‘We don’t want to change everything but we want to keep improving.’ The Graduate School simplified their competences model in order to make a coherent programme that supports PhD candidates in becoming highly skilled autonomous researchers.

Over the last year and a half the Graduate School (GS), together with Human Resources and the Career Centre, worked at taking the old model, with 14 competences, to a more simplified nine point model. The revised model groups the competences into three categories: research skills, discipline related skills and transferable skills.
With the start of the GS there were many things that needed to be put into place. Now with four years behind them the team is working to improve things as they learn and this revised model is one example of that. "We felt a new model could be more clear and transparent in order to support their development," said Maddy Peters, Doctoral Education Programme Manager. "The target was to ensure that PhD candidates would see the same competences in the DE Programme as in Human Resources and Career Development.
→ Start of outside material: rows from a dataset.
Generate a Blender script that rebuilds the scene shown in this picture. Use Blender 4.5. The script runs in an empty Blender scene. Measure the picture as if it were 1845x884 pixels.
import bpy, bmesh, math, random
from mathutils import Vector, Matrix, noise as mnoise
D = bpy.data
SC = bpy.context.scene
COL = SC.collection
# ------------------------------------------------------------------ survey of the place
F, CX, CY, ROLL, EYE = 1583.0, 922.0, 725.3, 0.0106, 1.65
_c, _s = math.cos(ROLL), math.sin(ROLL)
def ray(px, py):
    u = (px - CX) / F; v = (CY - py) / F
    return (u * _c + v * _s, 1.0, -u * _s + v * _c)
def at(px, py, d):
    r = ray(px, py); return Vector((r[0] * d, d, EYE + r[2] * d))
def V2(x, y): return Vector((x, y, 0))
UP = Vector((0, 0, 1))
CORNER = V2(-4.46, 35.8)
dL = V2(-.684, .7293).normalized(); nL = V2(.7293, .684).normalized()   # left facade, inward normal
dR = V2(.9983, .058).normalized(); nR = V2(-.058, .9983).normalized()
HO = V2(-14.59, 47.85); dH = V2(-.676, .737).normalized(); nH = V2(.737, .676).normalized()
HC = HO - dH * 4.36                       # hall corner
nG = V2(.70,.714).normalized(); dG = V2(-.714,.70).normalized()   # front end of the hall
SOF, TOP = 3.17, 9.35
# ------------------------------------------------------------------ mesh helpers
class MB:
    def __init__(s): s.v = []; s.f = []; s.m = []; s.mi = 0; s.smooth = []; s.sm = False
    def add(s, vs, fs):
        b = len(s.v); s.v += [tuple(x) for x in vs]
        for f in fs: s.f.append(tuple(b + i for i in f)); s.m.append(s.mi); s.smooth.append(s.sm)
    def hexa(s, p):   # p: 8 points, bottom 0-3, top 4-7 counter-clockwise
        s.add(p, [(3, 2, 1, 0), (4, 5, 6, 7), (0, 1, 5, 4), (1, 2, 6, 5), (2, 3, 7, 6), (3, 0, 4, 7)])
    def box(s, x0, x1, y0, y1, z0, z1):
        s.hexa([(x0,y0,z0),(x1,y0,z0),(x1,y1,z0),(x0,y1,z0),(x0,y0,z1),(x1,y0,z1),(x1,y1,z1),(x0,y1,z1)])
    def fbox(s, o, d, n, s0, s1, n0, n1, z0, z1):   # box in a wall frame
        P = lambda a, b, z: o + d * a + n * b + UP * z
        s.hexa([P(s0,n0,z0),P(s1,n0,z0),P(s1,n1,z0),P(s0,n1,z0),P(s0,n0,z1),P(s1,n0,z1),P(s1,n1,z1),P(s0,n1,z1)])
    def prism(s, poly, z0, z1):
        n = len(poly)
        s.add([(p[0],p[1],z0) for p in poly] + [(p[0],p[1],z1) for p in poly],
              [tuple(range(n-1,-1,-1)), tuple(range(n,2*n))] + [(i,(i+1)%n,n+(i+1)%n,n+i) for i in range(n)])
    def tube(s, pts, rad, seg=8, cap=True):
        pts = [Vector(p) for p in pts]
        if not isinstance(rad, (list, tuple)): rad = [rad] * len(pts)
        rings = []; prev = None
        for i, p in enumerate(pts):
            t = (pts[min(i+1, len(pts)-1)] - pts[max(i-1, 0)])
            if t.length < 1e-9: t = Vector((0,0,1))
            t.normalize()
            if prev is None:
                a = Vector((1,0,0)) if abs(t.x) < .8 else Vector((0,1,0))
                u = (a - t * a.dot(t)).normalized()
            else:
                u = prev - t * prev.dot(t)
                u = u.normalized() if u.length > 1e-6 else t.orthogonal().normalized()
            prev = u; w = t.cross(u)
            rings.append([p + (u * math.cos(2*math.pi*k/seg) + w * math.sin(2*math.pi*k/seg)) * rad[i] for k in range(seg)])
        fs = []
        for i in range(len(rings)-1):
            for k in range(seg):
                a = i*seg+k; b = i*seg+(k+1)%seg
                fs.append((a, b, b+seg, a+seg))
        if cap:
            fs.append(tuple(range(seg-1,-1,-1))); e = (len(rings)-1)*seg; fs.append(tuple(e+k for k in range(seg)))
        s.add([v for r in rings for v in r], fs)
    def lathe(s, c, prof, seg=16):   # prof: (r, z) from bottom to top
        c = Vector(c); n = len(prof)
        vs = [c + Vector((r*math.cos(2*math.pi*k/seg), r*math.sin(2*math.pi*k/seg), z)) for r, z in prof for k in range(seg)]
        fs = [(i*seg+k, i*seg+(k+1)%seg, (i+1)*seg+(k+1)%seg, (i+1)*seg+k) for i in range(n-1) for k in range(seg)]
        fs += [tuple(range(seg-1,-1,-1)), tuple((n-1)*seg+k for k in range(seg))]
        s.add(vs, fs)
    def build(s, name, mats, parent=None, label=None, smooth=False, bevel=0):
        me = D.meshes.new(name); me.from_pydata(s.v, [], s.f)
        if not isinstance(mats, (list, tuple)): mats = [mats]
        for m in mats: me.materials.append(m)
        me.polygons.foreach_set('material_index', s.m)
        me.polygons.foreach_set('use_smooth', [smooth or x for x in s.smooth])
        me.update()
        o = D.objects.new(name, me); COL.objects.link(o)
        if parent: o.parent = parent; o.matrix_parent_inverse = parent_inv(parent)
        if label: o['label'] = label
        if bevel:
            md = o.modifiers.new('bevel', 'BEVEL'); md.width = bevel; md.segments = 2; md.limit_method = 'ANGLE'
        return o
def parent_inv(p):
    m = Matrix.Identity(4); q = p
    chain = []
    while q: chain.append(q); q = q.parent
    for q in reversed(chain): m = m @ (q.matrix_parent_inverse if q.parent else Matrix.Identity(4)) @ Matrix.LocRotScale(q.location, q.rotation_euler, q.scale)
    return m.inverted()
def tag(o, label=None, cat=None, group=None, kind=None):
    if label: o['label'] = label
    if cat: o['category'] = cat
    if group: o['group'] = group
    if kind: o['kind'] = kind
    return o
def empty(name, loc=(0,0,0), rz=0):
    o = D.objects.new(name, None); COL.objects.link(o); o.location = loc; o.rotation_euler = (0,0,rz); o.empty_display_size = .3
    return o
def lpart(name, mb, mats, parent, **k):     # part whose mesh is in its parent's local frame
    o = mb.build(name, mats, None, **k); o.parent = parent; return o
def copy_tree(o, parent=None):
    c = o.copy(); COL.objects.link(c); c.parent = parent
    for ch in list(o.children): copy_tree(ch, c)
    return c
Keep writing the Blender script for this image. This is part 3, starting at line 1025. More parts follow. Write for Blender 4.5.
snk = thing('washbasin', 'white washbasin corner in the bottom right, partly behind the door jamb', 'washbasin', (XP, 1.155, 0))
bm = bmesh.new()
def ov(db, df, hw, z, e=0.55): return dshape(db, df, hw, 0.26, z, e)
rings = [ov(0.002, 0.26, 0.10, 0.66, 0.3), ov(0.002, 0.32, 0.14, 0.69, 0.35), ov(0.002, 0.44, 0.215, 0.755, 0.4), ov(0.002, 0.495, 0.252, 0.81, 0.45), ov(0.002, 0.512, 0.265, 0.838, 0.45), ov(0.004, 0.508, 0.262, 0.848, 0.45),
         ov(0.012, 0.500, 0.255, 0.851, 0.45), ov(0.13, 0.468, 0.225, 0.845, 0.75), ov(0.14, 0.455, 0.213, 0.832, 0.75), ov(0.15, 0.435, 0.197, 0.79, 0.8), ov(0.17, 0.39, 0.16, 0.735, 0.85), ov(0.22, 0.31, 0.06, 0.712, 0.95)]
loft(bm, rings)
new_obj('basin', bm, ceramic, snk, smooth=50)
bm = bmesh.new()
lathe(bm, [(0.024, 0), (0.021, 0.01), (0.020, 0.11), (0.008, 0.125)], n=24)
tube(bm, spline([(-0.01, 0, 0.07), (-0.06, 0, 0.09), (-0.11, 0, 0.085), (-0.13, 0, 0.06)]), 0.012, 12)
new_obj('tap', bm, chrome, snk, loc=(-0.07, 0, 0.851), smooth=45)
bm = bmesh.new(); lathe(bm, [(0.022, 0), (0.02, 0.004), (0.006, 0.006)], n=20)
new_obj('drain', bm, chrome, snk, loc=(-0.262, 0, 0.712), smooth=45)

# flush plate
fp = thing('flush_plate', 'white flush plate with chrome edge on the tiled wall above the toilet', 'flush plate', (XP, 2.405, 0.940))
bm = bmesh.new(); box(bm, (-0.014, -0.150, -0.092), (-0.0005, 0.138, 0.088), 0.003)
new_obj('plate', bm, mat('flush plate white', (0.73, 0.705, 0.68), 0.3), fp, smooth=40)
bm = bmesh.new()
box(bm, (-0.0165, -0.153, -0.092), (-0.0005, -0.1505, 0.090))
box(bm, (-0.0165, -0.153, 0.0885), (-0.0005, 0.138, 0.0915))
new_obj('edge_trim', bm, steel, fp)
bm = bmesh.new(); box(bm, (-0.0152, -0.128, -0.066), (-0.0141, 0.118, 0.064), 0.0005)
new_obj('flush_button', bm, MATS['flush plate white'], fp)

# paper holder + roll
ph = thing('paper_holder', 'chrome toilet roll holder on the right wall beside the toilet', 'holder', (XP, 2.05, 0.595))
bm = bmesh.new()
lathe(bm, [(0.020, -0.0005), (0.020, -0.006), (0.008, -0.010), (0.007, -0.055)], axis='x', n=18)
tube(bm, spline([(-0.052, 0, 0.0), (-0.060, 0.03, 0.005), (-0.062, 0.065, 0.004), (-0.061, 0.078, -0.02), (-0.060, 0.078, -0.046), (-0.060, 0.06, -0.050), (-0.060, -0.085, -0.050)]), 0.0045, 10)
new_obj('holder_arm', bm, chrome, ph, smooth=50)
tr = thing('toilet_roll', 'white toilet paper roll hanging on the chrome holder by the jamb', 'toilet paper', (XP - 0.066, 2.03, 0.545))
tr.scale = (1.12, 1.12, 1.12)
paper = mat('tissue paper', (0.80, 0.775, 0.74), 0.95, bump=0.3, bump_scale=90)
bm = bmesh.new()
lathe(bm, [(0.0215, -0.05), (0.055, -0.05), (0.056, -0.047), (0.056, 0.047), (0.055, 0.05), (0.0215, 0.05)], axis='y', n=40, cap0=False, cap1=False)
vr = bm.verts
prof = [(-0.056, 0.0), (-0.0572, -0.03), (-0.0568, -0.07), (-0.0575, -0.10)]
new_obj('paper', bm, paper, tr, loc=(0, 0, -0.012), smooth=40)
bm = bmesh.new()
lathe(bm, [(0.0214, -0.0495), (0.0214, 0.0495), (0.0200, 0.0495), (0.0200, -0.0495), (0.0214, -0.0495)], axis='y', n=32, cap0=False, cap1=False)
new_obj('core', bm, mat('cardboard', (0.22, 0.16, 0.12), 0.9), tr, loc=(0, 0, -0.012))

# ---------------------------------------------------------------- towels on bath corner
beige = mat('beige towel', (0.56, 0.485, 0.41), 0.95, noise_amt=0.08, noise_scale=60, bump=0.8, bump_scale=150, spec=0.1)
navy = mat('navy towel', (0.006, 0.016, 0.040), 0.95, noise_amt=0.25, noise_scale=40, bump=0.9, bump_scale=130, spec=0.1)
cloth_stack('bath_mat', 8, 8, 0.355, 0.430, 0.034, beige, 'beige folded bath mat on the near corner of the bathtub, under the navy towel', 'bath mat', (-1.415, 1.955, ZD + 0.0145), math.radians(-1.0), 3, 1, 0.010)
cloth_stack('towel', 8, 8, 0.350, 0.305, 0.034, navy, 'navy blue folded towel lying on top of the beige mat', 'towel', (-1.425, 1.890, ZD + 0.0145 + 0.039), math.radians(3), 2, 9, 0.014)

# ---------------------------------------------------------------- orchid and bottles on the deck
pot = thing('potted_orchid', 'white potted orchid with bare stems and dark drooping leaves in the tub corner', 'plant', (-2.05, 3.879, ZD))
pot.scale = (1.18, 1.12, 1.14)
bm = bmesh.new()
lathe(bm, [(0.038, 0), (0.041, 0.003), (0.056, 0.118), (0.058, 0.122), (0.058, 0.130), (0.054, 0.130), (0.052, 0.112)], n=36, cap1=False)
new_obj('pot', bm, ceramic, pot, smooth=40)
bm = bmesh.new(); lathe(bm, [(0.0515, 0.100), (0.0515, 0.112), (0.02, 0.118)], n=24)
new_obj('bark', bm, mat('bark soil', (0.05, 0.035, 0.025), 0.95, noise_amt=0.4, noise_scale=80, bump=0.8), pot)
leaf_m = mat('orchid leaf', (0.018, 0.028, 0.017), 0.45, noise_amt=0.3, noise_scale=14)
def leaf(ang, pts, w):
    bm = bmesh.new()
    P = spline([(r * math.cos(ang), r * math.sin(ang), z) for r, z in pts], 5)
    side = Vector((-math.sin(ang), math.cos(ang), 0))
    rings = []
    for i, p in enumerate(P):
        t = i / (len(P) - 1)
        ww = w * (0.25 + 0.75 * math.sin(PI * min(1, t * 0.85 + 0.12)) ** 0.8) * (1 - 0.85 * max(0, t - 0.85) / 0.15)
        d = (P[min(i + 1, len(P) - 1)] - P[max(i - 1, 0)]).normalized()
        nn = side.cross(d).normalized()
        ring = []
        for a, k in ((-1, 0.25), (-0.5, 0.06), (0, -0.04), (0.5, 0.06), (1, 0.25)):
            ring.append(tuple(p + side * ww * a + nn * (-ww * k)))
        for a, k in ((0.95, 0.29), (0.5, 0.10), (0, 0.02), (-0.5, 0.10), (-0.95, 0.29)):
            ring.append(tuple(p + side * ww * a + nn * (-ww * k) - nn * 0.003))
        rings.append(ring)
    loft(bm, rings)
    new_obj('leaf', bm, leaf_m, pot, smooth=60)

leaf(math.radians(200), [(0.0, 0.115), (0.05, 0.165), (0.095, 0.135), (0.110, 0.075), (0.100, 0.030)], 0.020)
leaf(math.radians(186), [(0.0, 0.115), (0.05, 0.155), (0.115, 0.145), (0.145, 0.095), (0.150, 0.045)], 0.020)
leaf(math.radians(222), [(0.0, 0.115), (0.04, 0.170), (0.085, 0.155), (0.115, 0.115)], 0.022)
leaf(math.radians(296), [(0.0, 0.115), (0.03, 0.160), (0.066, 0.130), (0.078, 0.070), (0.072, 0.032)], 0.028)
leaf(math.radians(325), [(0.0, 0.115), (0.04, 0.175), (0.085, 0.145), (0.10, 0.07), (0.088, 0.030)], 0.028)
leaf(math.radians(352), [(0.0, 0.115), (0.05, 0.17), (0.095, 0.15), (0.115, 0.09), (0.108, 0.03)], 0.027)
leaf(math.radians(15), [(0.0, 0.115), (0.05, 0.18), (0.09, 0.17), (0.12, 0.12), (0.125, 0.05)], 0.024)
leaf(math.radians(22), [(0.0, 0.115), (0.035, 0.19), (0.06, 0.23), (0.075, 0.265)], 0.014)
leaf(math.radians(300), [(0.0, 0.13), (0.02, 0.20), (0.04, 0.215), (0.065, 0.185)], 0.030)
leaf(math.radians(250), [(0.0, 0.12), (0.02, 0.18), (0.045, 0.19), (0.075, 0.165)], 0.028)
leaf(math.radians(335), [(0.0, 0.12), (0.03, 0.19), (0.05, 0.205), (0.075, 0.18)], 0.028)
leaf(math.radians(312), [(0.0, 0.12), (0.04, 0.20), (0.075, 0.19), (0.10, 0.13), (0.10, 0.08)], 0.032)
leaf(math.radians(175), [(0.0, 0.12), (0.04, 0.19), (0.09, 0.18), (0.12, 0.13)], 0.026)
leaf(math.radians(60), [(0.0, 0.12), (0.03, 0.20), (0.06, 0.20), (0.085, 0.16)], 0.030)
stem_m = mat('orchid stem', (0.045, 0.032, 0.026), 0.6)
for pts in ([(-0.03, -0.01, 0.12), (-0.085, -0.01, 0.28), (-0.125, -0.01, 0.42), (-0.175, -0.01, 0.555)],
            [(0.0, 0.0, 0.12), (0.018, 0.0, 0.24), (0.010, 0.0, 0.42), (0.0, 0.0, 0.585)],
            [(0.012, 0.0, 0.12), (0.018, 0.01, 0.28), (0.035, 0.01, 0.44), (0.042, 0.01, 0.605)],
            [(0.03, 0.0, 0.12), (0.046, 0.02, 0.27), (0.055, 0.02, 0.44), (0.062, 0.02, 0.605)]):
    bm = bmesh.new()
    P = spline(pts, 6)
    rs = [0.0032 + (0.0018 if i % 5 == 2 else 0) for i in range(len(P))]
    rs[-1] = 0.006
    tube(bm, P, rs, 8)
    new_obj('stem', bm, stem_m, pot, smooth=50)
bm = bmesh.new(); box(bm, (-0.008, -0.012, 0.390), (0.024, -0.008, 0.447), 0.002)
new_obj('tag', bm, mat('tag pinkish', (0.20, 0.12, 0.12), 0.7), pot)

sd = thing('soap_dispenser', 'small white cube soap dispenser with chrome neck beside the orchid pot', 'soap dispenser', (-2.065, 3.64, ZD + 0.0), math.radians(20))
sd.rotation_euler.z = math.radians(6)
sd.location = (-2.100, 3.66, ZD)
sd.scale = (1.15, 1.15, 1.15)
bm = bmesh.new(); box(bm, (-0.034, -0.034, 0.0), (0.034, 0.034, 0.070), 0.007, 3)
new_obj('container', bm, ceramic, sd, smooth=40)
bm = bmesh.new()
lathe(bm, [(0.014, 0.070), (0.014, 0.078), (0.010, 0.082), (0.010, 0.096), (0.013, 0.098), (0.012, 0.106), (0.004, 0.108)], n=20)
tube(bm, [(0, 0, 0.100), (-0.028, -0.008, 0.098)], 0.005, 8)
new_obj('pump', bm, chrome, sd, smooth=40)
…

We don't want to change everything but we want to keep improving."
Completing a PhD is a challenging process that involves more than just research. Through its mandatory DE Skills Training Programme, the GS offers courses aimed at helping candidates get the most out of the PhD and preparing graduates for what comes after they finish. According to Peters, the general idea is to make a coherent programme that supports PhD candidates in becoming highly skilled autonomous researchers. A wide range of courses are offered and can be selected to cater to the specific personal and professional development needs of each candidate.

The DE learning programme operates with a pool of about 50 trainers, both internal (some are professors) and external. "They have to understand the academic world and PhD candidates in order to be able to teach or train them," said Peters. "The whole idea is that we want PhD candidates to take the lead in their own development, both scientifically and personally, so if someone doesn't do that from the start the trainers have to be able to inspire them to turn around."

The revised competence model coincides with the early-September launch of an online magazine by the GS. The website aims to inspire PhDs and their supervisors about personal development and preparing for the next step whether that be in or outside of academia. With regard to practical matters, the new competence model will be on the GS website, Blackboard and in the HR development cycle forms. DE course descriptions, requirements and guidelines will be migrating to Blackboard to make it easier for PhD candidates to find all the necessary information in one place. The GS will keep some information about DE on the website but it will be considerably minimised.